**Information shown**
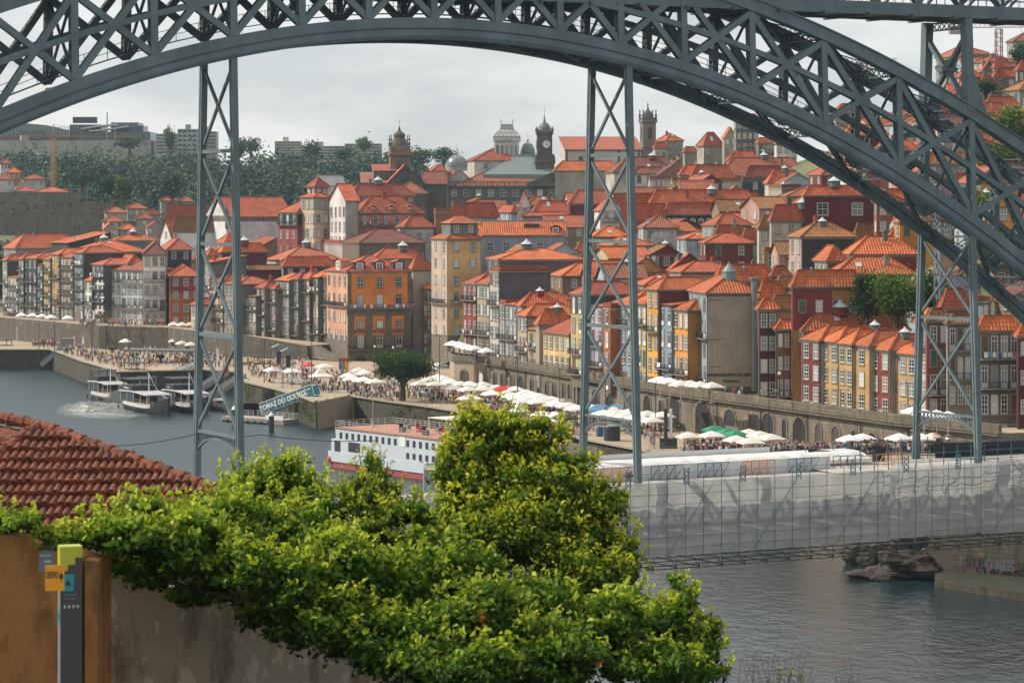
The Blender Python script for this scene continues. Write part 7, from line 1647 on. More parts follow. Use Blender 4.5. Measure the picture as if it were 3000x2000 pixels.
# ---------------------------------------------------------------- boats
def loftboat(lab,px,py,L,Wd,hd,hullc,stripe,roofc,cat='boat',name='tour_boat',deckh=1.9,cab=(-.42,.28),cabh=2.2,mast=6,wheel=True,flags=True,seats=14,band=None):
    D=HC*F/(py-YH); o=thing(name,lab,cat,((px-1500)/F*D,D,0),hd); hm=plain('hull '+str(hullc),hullc,.4,0,.1); sm=plain('hull stripe '+str(stripe),stripe,.45,0,.06); rm_=plain('cabin roof '+str(roofc),roofc,.5,0,.06)
    ns=16; m=MB(); rows=[]
    for i in range(ns+1):
        t=i/ns*2-1; x=t*L/2; w=Wd/2*(1-abs(t)**2.6*(.96 if t>0 else .45)); sh=deckh+ (1.3*max(0,t-.45)**1.5*3.2 if t>0 else .25*max(0,-t-.6))
        kx=.5*max(0,t-.7)*L*.08
        rows.append([(x+kx*.0,-w*.72,-.5),(x+kx,-w*.95,.15+sh*.25),(x+kx*2,-w,sh*.62),(x+kx*2.4,-w*1.02,sh),(x+kx*2.4,w*1.02,sh),(x+kx*2,w,sh*.62),(x+kx,w*.95,.15+sh*.25),(x,w*.72,-.5)])
    vs=[p for r in rows for p in r]
    for i in range(ns):
        for k in range(8):
            a=i*8+k; b_=i*8+(k+1)%8; m.add([vs[a],vs[b_],vs[b_+8],vs[a+8]],[(0,1,2,3)],1 if k in(2,4) and rows[i][0][0]<L*.3 else (2 if k==3 else 0))
    m.add(rows[0],[tuple(range(8))],0); m.add(rows[-1],[tuple(range(8))[::-1]],0)
    m.build('hull',[hm,sm,plain('deck boards',(.3,.2,.13))],o)
    if cab:
        x0,x1=cab[0]*L,cab[1]*L; w=Wd*.42; z0=deckh-.3
        m=MB(); n=12
        for i in range(n):
            a,b_=x0+(x1-x0)*i/n-.4,x0+(x1-x0)*(i+1)/n-.3; za=z0+cabh+.25*math.sin(math.pi*(i+.5)/n); m.obox(((a+b_)/2,0,za),((b_-a)/2+.05,0,0),(0,w+.25,0),(0,0,.09))
        m.build('cabin_roof',rm_,o)
        m=MB(); m.box(x0,x0+(x1-x0)*.52,-w,w,z0,z0+cabh); m.build('cabin',plain('cabin dark glass',(.03,.04,.045),.15),o)
        m=MB()
        for i in range(5):
            x=x0+(x1-x0)*i/4
            for s in (-1,1): m.box(x-.04,x+.04,s*w-.04,s*w+.04,z0,z0+cabh)
        m.build('roof_post',WHITE,o)
        m=MB()
        for s in (-1,1):
            for z in (.5,1.0): m.beam((x0,s*w,z0+z),(L*.4,s*w*.8,z0+z),.04,.04)
            for i in range(12): x=x0+(L*.4-x0)*i/11; m.beam((x,s*w*.95,z0),(x,s*w*.95,z0+1),.04,.04)
        m.build('railing',plain('rail paint',(.3,.32,.3)),o)
        m=MB()
        for i in range(seats):
            x=x0+(x1-x0)*.55+(L*.38-x0-(x1-x0)*.55)*i/seats; y=R.uniform(-w*.7,w*.7); m.box(x-.25,x+.25,y-.25,y+.25,z0,z0+.5)
        m.build('seat_row',plain('red seats',(.45,.05,.04)),o)
    if wheel:
        x=-L*.40; m=MB(); m.box(x,x+L*.3,-Wd*.42,Wd*.42,deckh+4.4,deckh+4.6)
        for sx in (x+.1,x+L*.29):
            for s in (-1,1): m.box(sx-.08,sx+.08,s*Wd*.34-.08,s*Wd*.34+.08,deckh+1,deckh+4.4)
        m.build('wheelhouse_roof',plain('black roof',(.03,.03,.035)),o)
        m=MB(); m.box(x+.3,x+L*.28,-Wd*.4,Wd*.4,deckh+.2,deckh+3.2); m.build('wheelhouse',plain('black panel',(.02,.022,.025),.3),o)
        m=MB(); m.add([(-L*.49,-.1,.2),(-L*.53,-.1,2.6),(-L*.5,-.1,3.4),(-L*.47,-.1,2.6),(-L*.46,-.1,.2)],[(0,1,2,3,4)]); m.add([(-L*.49,.1,.2),(-L*.53,.1,2.6),(-L*.5,.1,3.4),(-L*.47,.1,2.6),(-L*.46,.1,.2)],[(4,3,2,1,0)]); m.build('tiller_board',plain('yellow paint',(.6,.33,.03)),o)
    if mast:
        mx=L*.02; m=MB(); m.tube([(mx,0,deckh),(mx,0,deckh+mast)],[.12,.06],8); m.build('mast',WHITE,o)
        if flags:
            m=MB(); a=Vector((mx,0,deckh+mast-.2)); b_=Vector((L*.5,0,deckh+1.6)); n=22
            for i in range(n):
                p=a+(b_-a)*i/n+Vector((0,0,-.9*math.sin(math.pi*i/n))); q=a+(b_-a)*(i+1)/n+Vector((0,0,-.9*math.sin(math.pi*(i+1)/n))); m.beam(p,q,.03,.03,mi=1); m.add([p,p+(q-p)*.7,p+(q-p)*.35+Vector((0,.08,-.35))],[(0,1,2)],0 if i%2 else 1)
            m.build('bunting',[plain('red flags',(.55,.05,.03)),plain('white flags',(.65,.63,.6))],o)
    m=MB()
    for x in (-.4,-.2,.05,.15):
        for s in (-1,1):
            if s*1>0 and 0: continue
            c=Vector((x*L,s*Wd*.52,.55)); ring=[c+Vector((math.cos(a)*.32,0,math.sin(a)*.32)) for a in [i*math.pi/5 for i in range(11)]]; m.tube(ring,.11,6,cap=False)
    m.build('tyre_fender',plain('tyre rubber',(.012,.012,.013),.8),o)
    if band: text(band,.45,WHITE,o,(-L*.27,-Wd*.41,deckh+2.7),(math.pi/2,0,0),.02)
    return o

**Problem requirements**
Omit the pictures, then output the rest of the listing exactly.

**Exercise result**
The Blender Python script for this scene continues. Write part 7, from line 1647 on. More parts follow. Use Blender 4.5. Measure the picture as if it were 3000x2000 pixels.
# ---------------------------------------------------------------- boats
def loftboat(lab,px,py,L,Wd,hd,hullc,stripe,roofc,cat='boat',name='tour_boat',deckh=1.9,cab=(-.42,.28),cabh=2.2,mast=6,wheel=True,flags=True,seats=14,band=None):
    D=HC*F/(py-YH); o=thing(name,lab,cat,((px-1500)/F*D,D,0),hd); hm=plain('hull '+str(hullc),hullc,.4,0,.1); sm=plain('hull stripe '+str(stripe),stripe,.45,0,.06); rm_=plain('cabin roof '+str(roofc),roofc,.5,0,.06)
    ns=16; m=MB(); rows=[]
    for i in range(ns+1):
        t=i/ns*2-1; x=t*L/2; w=Wd/2*(1-abs(t)**2.6*(.96 if t>0 else .45)); sh=deckh+ (1.3*max(0,t-.45)**1.5*3.2 if t>0 else .25*max(0,-t-.6))
        kx=.5*max(0,t-.7)*L*.08
        rows.append([(x+kx*.0,-w*.72,-.5),(x+kx,-w*.95,.15+sh*.25),(x+kx*2,-w,sh*.62),(x+kx*2.4,-w*1.02,sh),(x+kx*2.4,w*1.02,sh),(x+kx*2,w,sh*.62),(x+kx,w*.95,.15+sh*.25),(x,w*.72,-.5)])
    vs=[p for r in rows for p in r]
    for i in range(ns):
        for k in range(8):
            a=i*8+k; b_=i*8+(k+1)%8; m.add([vs[a],vs[b_],vs[b_+8],vs[a+8]],[(0,1,2,3)],1 if k in(2,4) and rows[i][0][0]<L*.3 else (2 if k==3 else 0))
    m.add(rows[0],[tuple(range(8))],0); m.add(rows[-1],[tuple(range(8))[::-1]],0)
    m.build('hull',[hm,sm,plain('deck boards',(.3,.2,.13))],o)
    if cab:
        x0,x1=cab[0]*L,cab[1]*L; w=Wd*.42; z0=deckh-.3
        m=MB(); n=12
        for i in range(n):
            a,b_=x0+(x1-x0)*i/n-.4,x0+(x1-x0)*(i+1)/n-.3; za=z0+cabh+.25*math.sin(math.pi*(i+.5)/n); m.obox(((a+b_)/2,0,za),((b_-a)/2+.05,0,0),(0,w+.25,0),(0,0,.09))
        m.build('cabin_roof',rm_,o)
        m=MB(); m.box(x0,x0+(x1-x0)*.52,-w,w,z0,z0+cabh); m.build('cabin',plain('cabin dark glass',(.03,.04,.045),.15),o)
        m=MB()
        for i in range(5):
            x=x0+(x1-x0)*i/4
            for s in (-1,1): m.box(x-.04,x+.04,s*w-.04,s*w+.04,z0,z0+cabh)
        m.build('roof_post',WHITE,o)
        m=MB()
        for s in (-1,1):
            for z in (.5,1.0): m.beam((x0,s*w,z0+z),(L*.4,s*w*.8,z0+z),.04,.04)
            for i in range(12): x=x0+(L*.4-x0)*i/11; m.beam((x,s*w*.95,z0),(x,s*w*.95,z0+1),.04,.04)
        m.build('railing',plain('rail paint',(.3,.32,.3)),o)
        m=MB()
        for i in range(seats):
            x=x0+(x1-x0)*.55+(L*.38-x0-(x1-x0)*.55)*i/seats; y=R.uniform(-w*.7,w*.7); m.box(x-.25,x+.25,y-.25,y+.25,z0,z0+.5)
        m.build('seat_row',plain('red seats',(.45,.05,.04)),o)
    if wheel:
        x=-L*.40; m=MB(); m.box(x,x+L*.3,-Wd*.42,Wd*.42,deckh+4.4,deckh+4.6)
        for sx in (x+.1,x+L*.29):
            for s in (-1,1): m.box(sx-.08,sx+.08,s*Wd*.34-.08,s*Wd*.34+.08,deckh+1,deckh+4.4)
        m.build('wheelhouse_roof',plain('black roof',(.03,.03,.035)),o)
        m=MB(); m.box(x+.3,x+L*.28,-Wd*.4,Wd*.4,deckh+.2,deckh+3.2); m.build('wheelhouse',plain('black panel',(.02,.022,.025),.3),o)
        m=MB(); m.add([(-L*.49,-.1,.2),(-L*.53,-.1,2.6),(-L*.5,-.1,3.4),(-L*.47,-.1,2.6),(-L*.46,-.1,.2)],[(0,1,2,3,4)]); m.add([(-L*.49,.1,.2),(-L*.53,.1,2.6),(-L*.5,.1,3.4),(-L*.47,.1,2.6),(-L*.46,.1,.2)],[(4,3,2,1,0)]); m.build('tiller_board',plain('yellow paint',(.6,.33,.03)),o)
    if mast:
        mx=L*.02; m=MB(); m.tube([(mx,0,deckh),(mx,0,deckh+mast)],[.12,.06],8); m.build('mast',WHITE,o)
        if flags:
            m=MB(); a=Vector((mx,0,deckh+mast-.2)); b_=Vector((L*.5,0,deckh+1.6)); n=22
            for i in range(n):
                p=a+(b_-a)*i/n+Vector((0,0,-.9*math.sin(math.pi*i/n))); q=a+(b_-a)*(i+1)/n+Vector((0,0,-.9*math.sin(math.pi*(i+1)/n))); m.beam(p,q,.03,.03,mi=1); m.add([p,p+(q-p)*.7,p+(q-p)*.35+Vector((0,.08,-.35))],[(0,1,2)],0 if i%2 else 1)
            m.build('bunting',[plain('red flags',(.55,.05,.03)),plain('white flags',(.65,.63,.6))],o)
    m=MB()
    for x in (-.4,-.2,.05,.15):
        for s in (-1,1):
            if s*1>0 and 0: continue
            c=Vector((x*L,s*Wd*.52,.55)); ring=[c+Vector((math.cos(a)*.32,0,math.sin(a)*.32)) for a in [i*math.pi/5 for i in range(11)]]; m.tube(ring,.11,6,cap=False)
    m.build('tyre_fender',plain('tyre rubber',(.012,.012,.013),.8),o)
    if band: text(band,.45,WHITE,o,(-L*.27,-Wd*.41,deckh+2.7),(math.pi/2,0,0),.02)
    return o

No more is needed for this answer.